По этому же принципу собирался и второй альманах. Вдохновляло то, что первый был хорошо принят, он даже продавался в кулуарах XX съезда КПСС. Но судьба его оказалась другой.

В альманахе были опубликованы большой цикл стихов Марины Цветаевой с обстоятельной статьей о ней И. Г. Эренбурга, стихи Николая Заболоцкого, ставшие сегодня классикой, рассказ Юрия Нагибина «Свет в окне», «Рычаги» Александра Яшина (именно этот рассказ вызвал «основной удар» цензуры и литературного начальства), рассказ Б. Ямпольского, статья Александра Крона «Заметки писателя», о которой Каверин написал: «Трудно сказать, останутся ли в литературе его пьесы и романы, но эти заметки останутся, потому что в них с математической точностью доказана та простая мысль, что, если уж управление литературой неизбежно, в основе его должен лежать здравый смысл», статья рано ушедшего из жизни критика Марка Щеглова «Реализм современной драмы», драма Николая Погодина «Сонет Петрарки», стихи С. Кирсанова, Я. Акима, Ю. Нейман, К. Ваншенкина…

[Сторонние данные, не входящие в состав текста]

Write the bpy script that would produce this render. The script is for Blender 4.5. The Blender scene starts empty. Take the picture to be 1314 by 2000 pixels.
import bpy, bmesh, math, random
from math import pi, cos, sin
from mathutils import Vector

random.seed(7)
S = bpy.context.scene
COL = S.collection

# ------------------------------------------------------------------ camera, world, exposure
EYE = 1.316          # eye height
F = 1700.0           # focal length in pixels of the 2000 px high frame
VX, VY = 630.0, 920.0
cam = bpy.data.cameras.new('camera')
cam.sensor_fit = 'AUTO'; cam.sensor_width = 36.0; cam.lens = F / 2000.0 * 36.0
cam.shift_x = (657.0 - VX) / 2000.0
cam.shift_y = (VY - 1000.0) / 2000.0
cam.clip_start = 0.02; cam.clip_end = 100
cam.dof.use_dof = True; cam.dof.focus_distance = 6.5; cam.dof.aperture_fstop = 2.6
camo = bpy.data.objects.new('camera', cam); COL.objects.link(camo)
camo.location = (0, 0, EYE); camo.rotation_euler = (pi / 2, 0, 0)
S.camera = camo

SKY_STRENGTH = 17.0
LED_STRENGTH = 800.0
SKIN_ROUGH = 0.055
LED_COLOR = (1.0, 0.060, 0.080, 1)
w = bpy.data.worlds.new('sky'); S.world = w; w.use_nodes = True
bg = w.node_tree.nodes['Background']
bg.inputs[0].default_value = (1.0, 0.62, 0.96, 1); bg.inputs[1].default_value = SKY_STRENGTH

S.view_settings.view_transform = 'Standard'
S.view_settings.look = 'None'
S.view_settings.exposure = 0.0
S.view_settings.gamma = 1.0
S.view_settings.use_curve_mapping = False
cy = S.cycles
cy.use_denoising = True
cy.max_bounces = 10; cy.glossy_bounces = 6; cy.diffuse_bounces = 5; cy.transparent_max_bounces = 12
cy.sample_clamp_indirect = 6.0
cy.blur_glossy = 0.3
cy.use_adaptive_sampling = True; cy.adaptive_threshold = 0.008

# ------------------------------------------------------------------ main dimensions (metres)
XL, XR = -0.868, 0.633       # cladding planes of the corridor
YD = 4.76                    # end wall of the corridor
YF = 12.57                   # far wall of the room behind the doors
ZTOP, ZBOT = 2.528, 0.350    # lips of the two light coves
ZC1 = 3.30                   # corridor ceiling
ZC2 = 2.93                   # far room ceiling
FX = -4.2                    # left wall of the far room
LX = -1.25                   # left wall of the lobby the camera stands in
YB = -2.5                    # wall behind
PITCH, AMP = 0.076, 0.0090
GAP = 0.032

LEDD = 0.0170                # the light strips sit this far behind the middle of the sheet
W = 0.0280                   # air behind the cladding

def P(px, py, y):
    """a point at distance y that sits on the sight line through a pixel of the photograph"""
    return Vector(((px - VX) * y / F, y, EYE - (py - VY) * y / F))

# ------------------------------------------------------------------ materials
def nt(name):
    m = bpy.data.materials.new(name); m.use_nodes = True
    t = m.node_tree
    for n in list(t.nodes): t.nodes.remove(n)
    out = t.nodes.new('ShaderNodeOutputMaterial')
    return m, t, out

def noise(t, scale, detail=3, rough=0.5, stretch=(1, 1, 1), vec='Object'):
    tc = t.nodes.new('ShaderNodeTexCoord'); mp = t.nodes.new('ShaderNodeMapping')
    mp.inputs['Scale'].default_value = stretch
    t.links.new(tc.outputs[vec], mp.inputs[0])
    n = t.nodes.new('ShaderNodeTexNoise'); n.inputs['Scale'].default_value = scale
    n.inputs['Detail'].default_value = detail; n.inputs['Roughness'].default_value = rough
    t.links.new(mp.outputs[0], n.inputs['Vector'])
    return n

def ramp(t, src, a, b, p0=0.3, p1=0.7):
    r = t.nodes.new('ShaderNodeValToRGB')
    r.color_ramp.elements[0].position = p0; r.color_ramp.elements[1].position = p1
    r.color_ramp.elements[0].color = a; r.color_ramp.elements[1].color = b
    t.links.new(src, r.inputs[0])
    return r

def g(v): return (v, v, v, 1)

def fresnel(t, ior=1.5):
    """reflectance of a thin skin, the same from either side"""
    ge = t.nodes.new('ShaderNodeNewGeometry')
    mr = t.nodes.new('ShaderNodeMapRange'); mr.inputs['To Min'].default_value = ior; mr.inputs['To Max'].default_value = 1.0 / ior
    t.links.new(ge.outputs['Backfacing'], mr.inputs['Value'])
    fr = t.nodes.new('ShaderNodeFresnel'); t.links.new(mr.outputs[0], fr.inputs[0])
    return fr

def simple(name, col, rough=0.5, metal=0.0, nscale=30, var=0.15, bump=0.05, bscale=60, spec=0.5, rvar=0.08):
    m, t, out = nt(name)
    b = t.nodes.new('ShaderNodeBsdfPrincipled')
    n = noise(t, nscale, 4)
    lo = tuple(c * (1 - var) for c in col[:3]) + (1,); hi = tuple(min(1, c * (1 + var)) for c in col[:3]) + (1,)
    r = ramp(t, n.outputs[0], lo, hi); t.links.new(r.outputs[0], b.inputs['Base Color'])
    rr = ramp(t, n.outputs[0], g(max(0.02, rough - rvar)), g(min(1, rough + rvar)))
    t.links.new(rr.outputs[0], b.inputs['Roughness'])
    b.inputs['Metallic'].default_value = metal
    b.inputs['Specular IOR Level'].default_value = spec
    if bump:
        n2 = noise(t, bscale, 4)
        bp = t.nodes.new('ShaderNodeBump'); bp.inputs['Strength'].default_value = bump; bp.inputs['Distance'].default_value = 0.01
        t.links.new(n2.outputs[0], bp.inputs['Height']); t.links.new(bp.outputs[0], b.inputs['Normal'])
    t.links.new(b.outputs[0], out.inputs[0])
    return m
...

Но тут подоспели венгерские события. Александр Корнейчук, вероятно, сильно раздосадованный статьей М. Щеглова, содержавшей разбор его пьесы «Крылья», объявил, что «Литературную Москву» можно сравнить с «кружком Петефи», группой известных литераторов, принявших деятельное участие в венгерских событиях. И вновь начали появляться разгромные статьи, одна из которых, напоминающая фельетон, была опубликована в журнале «Крокодил» (!) под названием «Смертяшкины». Кто вспомнит сегодня ее автора, некоего И. Рябова? А он свой грязный след в истории литературы оставил…

Вновь начались собрания, обсуждения, пленумы. Третий выпуск альманаха так и не увидел свет. А на очередном заседании ЦК КПСС Никита Сергеевич Хрущев произнес крылатую фразу, которая мгновенно начала передаваться из уст в уста: «Они хотели устроить у нас „кружок Петефи“, и совершенно правильно, по-государственному поступили те, кто ударил их по рукам… Мятежа в Венгрии не было бы, если бы своевременно посадили двух-трех горлопанов».

«Между тем „оттепель“, как это ни странно, продолжалась», — напишет Вениамин Каверин в «Эпилоге»…

И жизнь продолжалась — только темных полос становилось в ней всё больше. Вениамину Александровичу Каверину доставалось и за «Двойной портрет», и за «Двухчасовую прогулку», и за «Семь пар нечистых». Создается такое впечатление, что наша литературная критика, избрав однажды цель, продолжала бить по ней уже больше по привычке, нежели из каких-то «высших» соображений. И не устала от этих занятий, несмотря на смену поколений своих рьяных борцов, на прошедшие десятилетия.

И старый писатель вынужден был сдаваться под этим бешеным натиском — сокращая, переписывая свои произведения, становившиеся всё более прозрачными по нравственной позиции, по стремлению к справедливости, по стилю, по точности отбора слов.

Считается, что Вениамин Александрович, никогда не состояв в партии, не принимал участия в общественной жизни писательского сообщества и всей страны. Это ошибочное мнение.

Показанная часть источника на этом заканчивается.